Et là où, presque on entend plus, en suivant le cas de Sagawa, l’inquisition cannibale des idiots, la conclusion di chapitre se fait en moins de deux lignes : « L'inquisiteur se pose en parfait mangeur du cerveau d’autrui », mais en mangeant le cerveau d'autrui, il est en train de manger le sien, c'est aussi de l'autophagie.

Pour revenir à la question du bégaiement, j’annote que la mascarade se cristallise avec cet auto cannibalisme d’une mafia à un seul élément.

 

Verdiglione conclut : « Homo cannibalis, homo plagiarius ». Le plagium, c'est la substitution complète, la conversion complète du cerveau de la parole avec le cerveau du discours social, un cerveau tatoué, un cerveau sans parole, sans procédure par intégration.
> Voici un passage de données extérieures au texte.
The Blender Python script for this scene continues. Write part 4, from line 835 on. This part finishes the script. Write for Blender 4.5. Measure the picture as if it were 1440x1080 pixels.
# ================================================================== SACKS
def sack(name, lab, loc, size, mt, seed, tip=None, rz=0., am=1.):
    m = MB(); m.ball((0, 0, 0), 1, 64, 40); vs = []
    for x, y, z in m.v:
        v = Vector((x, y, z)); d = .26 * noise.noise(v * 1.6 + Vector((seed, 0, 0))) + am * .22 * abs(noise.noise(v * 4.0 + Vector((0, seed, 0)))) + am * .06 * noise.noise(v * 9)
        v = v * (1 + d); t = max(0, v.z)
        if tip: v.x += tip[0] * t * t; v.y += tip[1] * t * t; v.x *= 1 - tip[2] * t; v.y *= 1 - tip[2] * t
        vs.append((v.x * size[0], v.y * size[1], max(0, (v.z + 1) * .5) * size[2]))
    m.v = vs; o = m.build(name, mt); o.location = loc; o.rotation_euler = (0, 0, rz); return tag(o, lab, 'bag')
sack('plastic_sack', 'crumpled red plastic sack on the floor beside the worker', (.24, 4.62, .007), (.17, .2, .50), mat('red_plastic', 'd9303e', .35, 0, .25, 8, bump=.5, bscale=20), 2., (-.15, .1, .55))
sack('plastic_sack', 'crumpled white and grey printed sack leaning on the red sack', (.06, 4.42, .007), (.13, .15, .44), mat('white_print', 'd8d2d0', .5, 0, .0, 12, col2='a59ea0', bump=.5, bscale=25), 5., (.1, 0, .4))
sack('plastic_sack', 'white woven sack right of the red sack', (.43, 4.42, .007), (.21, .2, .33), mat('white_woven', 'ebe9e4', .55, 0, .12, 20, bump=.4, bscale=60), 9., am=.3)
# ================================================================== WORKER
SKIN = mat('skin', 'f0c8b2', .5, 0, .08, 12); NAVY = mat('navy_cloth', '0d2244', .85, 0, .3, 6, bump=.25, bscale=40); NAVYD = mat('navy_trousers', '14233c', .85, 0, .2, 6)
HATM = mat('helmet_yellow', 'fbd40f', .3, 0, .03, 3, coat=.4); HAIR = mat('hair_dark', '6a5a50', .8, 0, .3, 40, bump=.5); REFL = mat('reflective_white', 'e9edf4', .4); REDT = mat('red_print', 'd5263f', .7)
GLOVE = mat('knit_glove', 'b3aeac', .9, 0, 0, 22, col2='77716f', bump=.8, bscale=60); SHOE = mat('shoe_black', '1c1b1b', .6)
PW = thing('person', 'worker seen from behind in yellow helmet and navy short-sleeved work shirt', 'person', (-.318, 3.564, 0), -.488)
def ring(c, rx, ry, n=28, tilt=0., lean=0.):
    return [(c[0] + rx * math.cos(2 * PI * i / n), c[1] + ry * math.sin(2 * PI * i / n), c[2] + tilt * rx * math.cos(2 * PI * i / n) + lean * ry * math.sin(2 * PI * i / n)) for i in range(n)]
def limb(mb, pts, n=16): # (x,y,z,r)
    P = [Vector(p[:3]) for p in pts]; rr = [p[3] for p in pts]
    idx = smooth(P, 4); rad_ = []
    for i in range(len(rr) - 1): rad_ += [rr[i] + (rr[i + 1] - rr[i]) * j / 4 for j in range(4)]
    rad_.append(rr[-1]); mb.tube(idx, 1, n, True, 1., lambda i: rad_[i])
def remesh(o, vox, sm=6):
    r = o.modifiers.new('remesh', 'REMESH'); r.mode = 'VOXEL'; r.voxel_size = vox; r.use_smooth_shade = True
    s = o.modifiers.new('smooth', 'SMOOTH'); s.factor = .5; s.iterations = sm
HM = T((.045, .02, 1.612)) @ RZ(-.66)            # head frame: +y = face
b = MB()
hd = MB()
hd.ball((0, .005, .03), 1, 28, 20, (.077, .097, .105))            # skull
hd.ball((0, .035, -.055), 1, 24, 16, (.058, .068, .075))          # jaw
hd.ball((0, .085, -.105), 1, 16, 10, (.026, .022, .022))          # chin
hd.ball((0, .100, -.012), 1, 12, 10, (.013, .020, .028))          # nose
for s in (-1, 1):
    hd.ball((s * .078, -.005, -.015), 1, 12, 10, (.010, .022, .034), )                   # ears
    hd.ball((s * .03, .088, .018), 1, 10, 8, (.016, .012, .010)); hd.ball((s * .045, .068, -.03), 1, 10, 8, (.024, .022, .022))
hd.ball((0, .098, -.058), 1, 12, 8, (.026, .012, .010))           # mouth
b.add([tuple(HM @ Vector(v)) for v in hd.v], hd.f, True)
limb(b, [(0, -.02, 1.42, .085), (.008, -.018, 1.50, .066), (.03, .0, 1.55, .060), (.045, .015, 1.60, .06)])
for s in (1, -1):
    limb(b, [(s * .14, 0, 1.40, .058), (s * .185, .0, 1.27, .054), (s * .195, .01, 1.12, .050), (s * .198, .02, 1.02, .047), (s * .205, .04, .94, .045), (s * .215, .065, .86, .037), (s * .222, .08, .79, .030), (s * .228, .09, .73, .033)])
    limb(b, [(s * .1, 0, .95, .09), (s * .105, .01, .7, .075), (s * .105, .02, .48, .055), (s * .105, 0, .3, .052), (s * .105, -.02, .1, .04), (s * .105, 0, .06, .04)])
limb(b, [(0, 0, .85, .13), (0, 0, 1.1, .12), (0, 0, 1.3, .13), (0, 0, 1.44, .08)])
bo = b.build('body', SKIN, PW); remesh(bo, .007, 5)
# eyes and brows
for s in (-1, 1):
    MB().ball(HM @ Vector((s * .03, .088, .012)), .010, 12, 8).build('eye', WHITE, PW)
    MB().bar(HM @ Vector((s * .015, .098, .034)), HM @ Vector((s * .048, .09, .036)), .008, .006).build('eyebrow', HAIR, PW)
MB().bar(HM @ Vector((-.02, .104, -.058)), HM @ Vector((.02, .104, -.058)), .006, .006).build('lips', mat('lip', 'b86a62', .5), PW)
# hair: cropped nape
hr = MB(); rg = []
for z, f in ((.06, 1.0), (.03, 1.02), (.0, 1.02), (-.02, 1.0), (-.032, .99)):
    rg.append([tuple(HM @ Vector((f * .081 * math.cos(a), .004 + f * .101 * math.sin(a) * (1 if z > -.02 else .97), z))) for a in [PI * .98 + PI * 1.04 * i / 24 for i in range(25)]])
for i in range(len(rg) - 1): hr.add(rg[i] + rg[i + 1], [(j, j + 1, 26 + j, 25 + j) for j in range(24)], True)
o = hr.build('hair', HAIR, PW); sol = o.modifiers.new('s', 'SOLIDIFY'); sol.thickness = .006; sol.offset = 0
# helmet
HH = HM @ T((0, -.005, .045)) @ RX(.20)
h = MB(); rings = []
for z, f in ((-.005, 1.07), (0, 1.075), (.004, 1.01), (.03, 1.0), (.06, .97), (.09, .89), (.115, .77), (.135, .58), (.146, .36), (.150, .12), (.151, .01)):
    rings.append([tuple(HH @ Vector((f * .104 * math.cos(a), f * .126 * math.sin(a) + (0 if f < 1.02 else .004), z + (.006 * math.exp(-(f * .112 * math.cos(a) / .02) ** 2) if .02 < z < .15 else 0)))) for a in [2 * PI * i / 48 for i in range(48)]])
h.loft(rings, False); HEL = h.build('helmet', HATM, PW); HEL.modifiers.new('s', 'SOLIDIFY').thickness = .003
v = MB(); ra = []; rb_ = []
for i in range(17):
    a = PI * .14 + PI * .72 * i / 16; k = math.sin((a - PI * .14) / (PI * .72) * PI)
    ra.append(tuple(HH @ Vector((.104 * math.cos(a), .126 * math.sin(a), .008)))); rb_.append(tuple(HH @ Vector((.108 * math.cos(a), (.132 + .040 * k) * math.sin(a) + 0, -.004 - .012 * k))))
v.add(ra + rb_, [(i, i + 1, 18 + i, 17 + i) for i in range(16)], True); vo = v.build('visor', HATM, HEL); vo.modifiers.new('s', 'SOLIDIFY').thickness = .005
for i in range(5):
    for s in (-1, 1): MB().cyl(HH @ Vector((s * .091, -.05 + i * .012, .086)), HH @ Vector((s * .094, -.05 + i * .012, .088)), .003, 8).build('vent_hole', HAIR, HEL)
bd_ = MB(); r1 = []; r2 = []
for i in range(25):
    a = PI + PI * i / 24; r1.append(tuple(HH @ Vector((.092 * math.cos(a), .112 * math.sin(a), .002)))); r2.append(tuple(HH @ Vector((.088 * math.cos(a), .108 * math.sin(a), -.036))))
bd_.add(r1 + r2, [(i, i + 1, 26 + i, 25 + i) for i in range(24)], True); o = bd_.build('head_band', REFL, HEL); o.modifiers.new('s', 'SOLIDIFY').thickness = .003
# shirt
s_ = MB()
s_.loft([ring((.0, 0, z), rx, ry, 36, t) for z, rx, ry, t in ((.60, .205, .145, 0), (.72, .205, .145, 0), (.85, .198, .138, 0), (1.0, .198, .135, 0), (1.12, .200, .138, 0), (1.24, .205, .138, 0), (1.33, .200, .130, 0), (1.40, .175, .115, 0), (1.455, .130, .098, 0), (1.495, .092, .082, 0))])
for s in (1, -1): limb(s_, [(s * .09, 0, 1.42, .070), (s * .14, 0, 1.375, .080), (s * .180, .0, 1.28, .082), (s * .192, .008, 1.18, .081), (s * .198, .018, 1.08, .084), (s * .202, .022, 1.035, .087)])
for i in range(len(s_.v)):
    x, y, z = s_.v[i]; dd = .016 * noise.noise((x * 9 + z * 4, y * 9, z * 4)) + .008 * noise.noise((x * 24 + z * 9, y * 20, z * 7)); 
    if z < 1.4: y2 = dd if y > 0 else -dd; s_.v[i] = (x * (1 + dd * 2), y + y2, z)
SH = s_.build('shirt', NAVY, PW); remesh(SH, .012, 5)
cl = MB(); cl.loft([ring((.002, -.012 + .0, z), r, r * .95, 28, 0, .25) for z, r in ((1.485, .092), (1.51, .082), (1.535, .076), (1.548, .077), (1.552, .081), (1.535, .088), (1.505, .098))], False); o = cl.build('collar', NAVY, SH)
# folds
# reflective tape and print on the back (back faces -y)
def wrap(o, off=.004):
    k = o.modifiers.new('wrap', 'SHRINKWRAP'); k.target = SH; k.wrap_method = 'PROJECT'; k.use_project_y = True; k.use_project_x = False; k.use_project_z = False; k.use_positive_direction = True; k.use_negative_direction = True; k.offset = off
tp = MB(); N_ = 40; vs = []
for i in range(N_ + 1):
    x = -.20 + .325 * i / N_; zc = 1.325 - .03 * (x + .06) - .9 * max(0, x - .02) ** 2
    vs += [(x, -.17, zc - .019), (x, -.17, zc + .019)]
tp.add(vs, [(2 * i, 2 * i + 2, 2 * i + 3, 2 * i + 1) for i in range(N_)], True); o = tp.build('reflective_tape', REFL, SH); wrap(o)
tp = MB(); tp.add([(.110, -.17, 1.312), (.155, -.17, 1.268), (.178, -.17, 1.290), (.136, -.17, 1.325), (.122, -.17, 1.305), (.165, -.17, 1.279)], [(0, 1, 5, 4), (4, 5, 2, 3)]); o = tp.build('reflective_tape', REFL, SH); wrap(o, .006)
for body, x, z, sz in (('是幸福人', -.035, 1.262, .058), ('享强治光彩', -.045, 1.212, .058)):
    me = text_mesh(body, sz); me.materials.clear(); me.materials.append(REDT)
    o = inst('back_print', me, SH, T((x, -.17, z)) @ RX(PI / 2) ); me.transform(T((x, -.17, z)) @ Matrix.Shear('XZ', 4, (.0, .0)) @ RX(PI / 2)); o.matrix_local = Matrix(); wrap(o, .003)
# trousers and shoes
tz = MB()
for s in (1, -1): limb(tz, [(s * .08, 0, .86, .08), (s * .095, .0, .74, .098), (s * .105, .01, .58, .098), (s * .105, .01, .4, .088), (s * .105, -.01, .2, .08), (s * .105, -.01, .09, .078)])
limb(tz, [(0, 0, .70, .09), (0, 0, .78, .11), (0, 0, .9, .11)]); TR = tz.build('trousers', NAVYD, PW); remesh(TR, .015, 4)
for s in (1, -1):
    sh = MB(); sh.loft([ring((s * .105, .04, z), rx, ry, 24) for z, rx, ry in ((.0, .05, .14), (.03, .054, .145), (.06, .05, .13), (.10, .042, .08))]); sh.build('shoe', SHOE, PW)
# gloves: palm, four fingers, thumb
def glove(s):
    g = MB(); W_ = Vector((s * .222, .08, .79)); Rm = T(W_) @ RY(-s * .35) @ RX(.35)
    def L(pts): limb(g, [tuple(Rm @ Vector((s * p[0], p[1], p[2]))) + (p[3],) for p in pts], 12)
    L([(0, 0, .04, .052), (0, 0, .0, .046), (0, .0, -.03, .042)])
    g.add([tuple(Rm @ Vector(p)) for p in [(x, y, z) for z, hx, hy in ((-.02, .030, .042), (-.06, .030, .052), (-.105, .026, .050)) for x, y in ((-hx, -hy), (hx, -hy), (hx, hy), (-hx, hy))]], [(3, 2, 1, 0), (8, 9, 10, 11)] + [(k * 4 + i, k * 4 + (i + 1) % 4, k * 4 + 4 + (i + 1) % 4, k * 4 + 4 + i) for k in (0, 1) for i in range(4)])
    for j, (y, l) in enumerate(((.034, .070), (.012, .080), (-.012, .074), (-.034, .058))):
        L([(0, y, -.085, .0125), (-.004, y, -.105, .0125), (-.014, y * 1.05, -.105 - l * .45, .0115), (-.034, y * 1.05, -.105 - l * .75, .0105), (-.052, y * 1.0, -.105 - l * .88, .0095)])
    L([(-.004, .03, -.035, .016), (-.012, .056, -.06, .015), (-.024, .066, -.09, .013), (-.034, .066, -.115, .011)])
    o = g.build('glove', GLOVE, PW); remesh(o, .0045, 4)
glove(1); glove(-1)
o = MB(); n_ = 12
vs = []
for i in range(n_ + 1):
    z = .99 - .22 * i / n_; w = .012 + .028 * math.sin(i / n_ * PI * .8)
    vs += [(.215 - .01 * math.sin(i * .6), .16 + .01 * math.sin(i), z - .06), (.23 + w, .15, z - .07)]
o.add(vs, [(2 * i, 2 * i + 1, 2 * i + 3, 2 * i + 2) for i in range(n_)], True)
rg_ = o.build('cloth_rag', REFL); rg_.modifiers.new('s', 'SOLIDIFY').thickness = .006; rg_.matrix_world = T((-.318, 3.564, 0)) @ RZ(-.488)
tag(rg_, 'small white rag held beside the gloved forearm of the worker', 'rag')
Plagium qui ne réussit jamais : dans l’acte de parole le théâtre du bégayement est une parodie de la trahison de soi-même et du cannibalisme de se propres mots.

 

Même la langue d’Issei Sagawa trahit la nomination originaire qu’il cherche à effacer. C’est cette nomination que nous suivons dans l’élaboration d’Armando Verdiglione.